### Task instructions
Determine the number of lines where "Write" occurs and reply with that number by itself.

--- begin Data to use ---

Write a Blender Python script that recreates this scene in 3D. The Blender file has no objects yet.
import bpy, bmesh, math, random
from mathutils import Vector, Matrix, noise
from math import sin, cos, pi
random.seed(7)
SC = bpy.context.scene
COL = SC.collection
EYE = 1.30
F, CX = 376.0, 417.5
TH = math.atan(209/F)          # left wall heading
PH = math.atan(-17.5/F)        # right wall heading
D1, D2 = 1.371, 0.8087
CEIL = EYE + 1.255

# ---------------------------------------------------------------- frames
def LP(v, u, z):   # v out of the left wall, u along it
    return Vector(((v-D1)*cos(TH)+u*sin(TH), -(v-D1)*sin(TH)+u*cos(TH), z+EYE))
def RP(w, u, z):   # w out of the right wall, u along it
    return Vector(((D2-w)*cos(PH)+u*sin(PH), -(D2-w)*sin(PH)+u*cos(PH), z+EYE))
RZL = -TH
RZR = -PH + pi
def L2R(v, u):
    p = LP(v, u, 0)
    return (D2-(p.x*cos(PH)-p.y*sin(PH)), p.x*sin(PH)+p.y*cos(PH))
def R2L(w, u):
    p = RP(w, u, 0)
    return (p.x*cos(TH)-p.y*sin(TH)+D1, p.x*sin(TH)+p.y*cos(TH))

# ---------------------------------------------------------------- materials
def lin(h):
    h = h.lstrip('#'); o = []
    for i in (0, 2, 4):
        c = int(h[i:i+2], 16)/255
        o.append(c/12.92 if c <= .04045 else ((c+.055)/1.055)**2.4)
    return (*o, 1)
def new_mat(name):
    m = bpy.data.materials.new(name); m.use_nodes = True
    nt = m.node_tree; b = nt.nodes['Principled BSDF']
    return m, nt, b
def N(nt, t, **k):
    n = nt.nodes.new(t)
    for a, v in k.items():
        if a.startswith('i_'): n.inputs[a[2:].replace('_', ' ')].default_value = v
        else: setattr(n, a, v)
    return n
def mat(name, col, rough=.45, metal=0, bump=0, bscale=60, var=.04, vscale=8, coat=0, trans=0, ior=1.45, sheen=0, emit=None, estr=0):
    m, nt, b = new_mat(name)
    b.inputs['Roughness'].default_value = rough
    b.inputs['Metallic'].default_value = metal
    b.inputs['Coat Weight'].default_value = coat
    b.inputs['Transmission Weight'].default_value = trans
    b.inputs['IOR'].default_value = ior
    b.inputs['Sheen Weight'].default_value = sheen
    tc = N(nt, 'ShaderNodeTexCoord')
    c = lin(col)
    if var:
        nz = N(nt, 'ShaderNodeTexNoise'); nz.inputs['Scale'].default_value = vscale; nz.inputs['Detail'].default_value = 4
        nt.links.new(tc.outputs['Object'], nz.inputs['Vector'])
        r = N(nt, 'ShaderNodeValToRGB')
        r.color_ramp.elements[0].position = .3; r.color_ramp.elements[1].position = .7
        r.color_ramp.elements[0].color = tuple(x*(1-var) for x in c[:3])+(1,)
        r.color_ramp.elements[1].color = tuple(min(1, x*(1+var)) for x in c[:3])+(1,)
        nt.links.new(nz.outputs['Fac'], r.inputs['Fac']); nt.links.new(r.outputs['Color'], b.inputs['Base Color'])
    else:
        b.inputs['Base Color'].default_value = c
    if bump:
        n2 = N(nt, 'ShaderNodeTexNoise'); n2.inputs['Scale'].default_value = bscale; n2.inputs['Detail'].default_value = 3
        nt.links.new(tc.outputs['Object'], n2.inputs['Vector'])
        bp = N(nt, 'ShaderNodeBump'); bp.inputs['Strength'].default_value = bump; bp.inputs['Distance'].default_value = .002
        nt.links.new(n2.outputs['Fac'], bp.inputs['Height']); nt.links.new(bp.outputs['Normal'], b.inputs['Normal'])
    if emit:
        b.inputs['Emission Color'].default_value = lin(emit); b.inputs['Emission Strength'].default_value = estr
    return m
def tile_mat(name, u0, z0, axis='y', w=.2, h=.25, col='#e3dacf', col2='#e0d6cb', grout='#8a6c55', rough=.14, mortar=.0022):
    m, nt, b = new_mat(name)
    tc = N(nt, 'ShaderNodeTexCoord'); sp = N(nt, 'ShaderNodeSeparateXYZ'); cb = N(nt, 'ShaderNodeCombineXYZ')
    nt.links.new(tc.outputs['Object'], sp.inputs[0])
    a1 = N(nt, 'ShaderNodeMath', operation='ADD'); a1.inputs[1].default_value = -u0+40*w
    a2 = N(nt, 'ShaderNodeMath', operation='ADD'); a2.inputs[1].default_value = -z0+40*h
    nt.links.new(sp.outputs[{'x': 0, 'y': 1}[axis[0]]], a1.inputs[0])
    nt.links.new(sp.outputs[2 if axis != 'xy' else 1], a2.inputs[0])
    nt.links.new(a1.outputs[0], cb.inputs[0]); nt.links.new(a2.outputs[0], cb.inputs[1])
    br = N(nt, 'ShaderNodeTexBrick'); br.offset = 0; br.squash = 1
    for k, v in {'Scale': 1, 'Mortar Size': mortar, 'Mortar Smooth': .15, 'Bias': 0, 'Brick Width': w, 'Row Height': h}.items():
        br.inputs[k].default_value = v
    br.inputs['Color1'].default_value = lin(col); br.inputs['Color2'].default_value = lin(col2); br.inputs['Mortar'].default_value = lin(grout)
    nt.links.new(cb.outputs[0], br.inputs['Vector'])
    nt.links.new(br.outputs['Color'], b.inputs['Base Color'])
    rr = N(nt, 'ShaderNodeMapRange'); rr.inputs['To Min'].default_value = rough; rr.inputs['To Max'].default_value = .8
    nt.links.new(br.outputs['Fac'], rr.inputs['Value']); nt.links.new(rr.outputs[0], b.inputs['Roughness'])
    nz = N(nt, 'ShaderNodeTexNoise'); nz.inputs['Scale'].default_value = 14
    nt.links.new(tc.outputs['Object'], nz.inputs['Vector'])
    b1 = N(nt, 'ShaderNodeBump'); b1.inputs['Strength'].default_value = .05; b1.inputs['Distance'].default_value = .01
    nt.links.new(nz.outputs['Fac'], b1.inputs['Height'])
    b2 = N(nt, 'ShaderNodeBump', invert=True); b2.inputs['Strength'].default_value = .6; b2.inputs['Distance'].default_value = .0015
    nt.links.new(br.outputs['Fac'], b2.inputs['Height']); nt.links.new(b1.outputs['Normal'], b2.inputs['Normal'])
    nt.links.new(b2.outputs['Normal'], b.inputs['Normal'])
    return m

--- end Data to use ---
--- begin Data to use ---

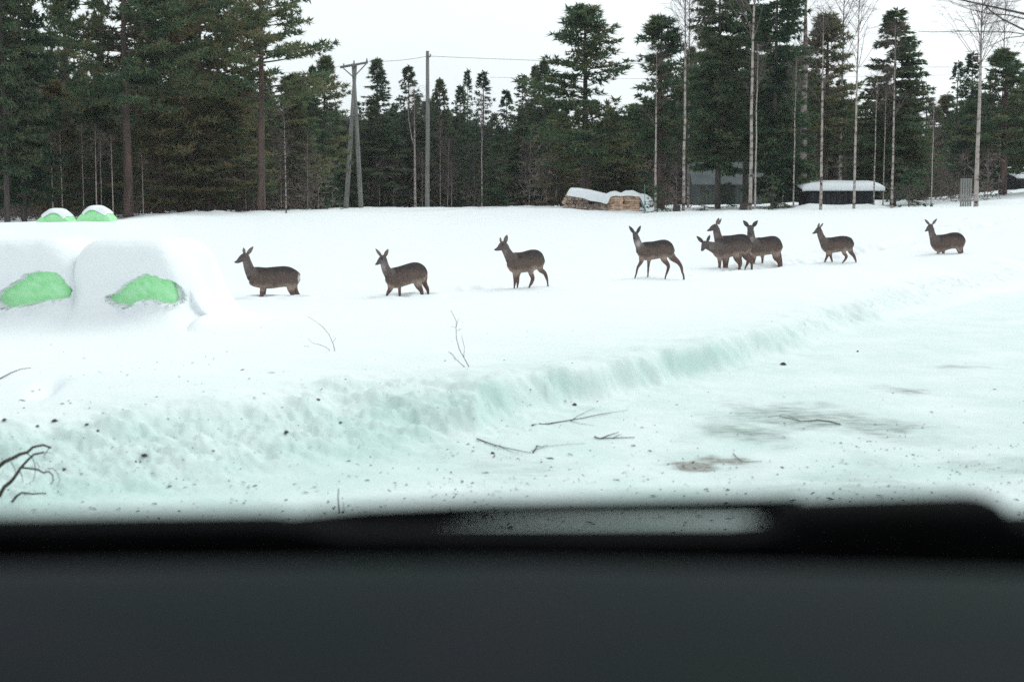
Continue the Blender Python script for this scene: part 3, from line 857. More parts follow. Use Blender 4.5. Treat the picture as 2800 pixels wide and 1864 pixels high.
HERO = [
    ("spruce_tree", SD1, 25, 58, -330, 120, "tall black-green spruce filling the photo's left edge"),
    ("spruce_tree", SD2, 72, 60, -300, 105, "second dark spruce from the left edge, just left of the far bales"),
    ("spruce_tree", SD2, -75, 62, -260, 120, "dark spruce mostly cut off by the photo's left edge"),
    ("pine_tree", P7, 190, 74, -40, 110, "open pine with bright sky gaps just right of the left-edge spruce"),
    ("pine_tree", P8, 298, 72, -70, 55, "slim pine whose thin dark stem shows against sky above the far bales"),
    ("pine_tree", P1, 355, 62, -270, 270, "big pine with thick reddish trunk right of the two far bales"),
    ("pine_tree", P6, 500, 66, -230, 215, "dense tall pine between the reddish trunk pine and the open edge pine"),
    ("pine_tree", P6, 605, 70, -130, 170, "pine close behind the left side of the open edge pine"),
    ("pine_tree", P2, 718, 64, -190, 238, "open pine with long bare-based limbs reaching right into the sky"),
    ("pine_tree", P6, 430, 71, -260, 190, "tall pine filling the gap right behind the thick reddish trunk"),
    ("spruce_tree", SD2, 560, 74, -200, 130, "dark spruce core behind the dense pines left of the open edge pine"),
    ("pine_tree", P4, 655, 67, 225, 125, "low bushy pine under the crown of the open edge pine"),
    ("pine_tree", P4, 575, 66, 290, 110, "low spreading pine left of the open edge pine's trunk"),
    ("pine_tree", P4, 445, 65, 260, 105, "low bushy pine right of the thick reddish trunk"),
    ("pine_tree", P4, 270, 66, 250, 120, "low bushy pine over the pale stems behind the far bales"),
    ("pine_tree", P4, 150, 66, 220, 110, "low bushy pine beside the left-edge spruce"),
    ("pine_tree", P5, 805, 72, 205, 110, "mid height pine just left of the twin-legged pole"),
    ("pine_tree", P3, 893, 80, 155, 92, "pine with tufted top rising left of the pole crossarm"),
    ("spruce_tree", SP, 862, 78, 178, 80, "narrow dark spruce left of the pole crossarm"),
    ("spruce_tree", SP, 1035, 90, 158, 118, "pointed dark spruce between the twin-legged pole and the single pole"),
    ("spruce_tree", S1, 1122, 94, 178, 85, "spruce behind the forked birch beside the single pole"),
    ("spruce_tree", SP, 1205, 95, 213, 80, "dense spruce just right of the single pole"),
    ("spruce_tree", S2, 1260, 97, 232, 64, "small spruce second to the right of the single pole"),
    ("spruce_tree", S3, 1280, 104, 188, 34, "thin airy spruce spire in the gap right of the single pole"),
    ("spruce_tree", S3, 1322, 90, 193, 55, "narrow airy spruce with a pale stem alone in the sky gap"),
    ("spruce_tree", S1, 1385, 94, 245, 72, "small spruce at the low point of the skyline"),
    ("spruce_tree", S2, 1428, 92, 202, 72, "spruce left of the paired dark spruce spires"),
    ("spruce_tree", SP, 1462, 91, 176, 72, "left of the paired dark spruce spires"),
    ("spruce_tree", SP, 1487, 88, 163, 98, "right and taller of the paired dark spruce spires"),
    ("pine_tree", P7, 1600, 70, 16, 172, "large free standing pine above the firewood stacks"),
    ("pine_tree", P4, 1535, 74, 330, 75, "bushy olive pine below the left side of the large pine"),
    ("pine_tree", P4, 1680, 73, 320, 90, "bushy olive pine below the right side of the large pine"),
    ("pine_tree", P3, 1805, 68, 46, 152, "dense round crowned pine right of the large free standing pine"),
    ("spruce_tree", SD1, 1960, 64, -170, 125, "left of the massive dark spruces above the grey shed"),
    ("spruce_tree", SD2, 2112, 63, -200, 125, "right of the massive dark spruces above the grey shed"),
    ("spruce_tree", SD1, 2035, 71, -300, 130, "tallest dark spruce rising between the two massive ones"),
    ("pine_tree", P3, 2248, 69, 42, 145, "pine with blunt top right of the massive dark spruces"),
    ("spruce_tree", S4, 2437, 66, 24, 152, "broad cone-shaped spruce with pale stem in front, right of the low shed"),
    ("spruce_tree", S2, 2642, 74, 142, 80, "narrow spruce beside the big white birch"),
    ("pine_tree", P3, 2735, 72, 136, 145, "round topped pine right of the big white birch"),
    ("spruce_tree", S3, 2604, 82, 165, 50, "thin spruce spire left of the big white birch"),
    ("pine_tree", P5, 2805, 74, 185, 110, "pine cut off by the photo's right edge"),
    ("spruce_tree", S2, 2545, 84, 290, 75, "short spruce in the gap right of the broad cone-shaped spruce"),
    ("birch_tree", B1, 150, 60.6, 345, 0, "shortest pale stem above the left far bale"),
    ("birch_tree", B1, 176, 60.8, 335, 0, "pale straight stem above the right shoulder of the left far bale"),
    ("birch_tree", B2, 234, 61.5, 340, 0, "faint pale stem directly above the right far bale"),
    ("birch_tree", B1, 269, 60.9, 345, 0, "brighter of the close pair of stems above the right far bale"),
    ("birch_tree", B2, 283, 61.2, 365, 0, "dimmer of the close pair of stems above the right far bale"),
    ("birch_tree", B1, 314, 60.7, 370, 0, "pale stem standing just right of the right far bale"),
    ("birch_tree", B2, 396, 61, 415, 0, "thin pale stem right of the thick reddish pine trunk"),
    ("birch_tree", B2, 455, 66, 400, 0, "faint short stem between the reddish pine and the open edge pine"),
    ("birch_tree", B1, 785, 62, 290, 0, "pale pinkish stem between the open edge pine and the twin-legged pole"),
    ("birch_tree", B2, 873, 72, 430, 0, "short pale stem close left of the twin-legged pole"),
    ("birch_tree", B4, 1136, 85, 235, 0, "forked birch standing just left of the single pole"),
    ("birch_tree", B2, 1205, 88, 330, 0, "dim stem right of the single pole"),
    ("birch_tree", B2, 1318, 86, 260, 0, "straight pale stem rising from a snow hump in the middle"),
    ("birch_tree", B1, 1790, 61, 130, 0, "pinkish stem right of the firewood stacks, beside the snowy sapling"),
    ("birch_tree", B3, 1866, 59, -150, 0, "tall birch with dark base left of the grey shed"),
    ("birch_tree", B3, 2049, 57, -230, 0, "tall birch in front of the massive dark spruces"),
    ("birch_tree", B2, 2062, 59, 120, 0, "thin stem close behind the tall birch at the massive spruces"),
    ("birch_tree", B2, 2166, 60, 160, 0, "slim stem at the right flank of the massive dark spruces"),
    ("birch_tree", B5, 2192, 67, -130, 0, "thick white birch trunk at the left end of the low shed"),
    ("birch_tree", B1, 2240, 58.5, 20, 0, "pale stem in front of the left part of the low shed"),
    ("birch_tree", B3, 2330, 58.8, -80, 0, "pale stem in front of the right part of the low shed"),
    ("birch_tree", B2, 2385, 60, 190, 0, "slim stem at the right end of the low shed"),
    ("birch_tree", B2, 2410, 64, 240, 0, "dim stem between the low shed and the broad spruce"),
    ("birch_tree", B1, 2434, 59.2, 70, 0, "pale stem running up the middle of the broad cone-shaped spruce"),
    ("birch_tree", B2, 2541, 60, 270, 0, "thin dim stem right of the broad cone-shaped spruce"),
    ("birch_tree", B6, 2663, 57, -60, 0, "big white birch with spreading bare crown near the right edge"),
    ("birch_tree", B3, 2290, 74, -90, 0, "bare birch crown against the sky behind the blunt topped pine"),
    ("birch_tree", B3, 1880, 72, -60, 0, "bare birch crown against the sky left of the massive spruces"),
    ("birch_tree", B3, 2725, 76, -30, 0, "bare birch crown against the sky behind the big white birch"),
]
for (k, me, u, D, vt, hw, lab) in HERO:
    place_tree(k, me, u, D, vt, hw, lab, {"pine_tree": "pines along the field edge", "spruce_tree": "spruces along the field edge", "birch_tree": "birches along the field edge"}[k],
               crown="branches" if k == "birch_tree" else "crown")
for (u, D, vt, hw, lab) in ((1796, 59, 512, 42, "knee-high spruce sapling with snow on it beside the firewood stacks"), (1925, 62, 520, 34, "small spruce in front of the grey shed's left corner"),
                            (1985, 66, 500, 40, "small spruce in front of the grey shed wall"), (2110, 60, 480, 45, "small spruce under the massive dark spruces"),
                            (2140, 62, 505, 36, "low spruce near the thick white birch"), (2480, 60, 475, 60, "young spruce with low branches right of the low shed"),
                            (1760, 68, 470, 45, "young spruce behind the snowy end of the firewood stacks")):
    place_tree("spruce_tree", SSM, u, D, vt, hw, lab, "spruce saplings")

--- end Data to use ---
--- begin Data to use ---

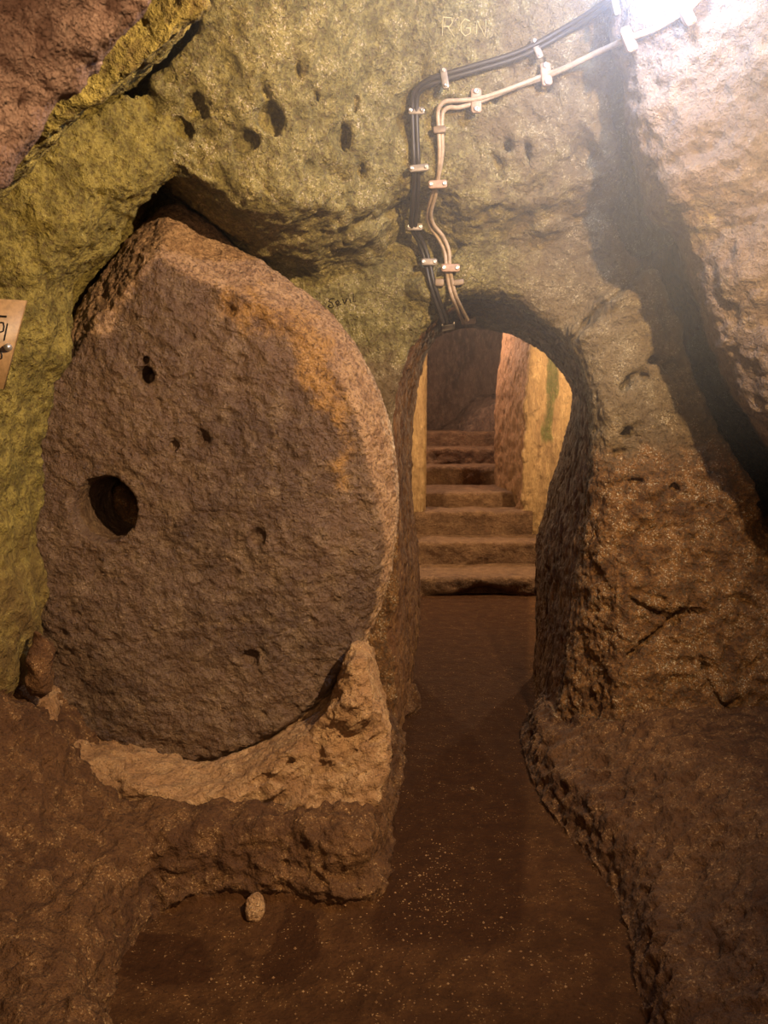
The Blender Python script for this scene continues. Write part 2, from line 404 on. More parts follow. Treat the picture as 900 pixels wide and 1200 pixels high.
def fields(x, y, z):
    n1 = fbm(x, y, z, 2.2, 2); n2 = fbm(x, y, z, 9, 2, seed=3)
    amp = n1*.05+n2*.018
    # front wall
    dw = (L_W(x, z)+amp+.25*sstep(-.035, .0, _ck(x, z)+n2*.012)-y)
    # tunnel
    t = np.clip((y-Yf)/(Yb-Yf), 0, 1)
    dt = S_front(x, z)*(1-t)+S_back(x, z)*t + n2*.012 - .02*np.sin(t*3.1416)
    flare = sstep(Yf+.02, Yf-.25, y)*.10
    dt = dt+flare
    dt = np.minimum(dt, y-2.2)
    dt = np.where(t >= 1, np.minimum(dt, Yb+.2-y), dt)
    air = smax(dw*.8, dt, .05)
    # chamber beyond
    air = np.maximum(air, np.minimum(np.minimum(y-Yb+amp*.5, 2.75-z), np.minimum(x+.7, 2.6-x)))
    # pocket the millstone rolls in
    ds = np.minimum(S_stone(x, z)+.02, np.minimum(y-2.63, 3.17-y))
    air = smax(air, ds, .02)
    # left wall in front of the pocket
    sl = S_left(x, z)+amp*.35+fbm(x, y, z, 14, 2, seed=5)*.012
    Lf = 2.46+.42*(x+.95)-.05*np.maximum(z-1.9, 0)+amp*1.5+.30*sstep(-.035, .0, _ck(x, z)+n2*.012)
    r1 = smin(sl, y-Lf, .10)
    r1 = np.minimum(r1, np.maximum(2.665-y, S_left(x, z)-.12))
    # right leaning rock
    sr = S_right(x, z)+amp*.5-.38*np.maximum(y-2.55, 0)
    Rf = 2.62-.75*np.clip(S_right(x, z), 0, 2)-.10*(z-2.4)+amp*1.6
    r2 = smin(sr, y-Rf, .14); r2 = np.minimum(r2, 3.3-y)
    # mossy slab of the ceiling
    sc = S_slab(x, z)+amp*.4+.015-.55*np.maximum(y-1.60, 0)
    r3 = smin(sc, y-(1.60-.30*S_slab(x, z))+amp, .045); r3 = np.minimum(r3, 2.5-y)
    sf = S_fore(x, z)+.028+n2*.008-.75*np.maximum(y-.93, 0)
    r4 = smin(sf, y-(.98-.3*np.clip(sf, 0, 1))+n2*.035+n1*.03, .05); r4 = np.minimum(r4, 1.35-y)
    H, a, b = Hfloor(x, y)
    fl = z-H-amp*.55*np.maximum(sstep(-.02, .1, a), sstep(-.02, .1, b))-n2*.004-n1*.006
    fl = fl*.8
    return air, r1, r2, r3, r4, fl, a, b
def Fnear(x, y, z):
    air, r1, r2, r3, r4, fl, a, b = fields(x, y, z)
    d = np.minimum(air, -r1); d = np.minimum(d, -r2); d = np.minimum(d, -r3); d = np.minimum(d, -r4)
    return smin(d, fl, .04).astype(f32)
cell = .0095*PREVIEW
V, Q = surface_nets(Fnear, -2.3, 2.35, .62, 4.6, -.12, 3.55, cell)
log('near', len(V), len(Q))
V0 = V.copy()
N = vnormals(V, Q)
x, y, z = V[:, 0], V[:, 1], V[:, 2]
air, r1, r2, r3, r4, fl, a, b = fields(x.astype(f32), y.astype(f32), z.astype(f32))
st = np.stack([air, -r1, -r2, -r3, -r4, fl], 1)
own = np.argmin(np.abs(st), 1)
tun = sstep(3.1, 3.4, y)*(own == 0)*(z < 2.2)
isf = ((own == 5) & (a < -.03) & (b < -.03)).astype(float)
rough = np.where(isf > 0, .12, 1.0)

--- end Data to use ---

### Answer for this exercise
2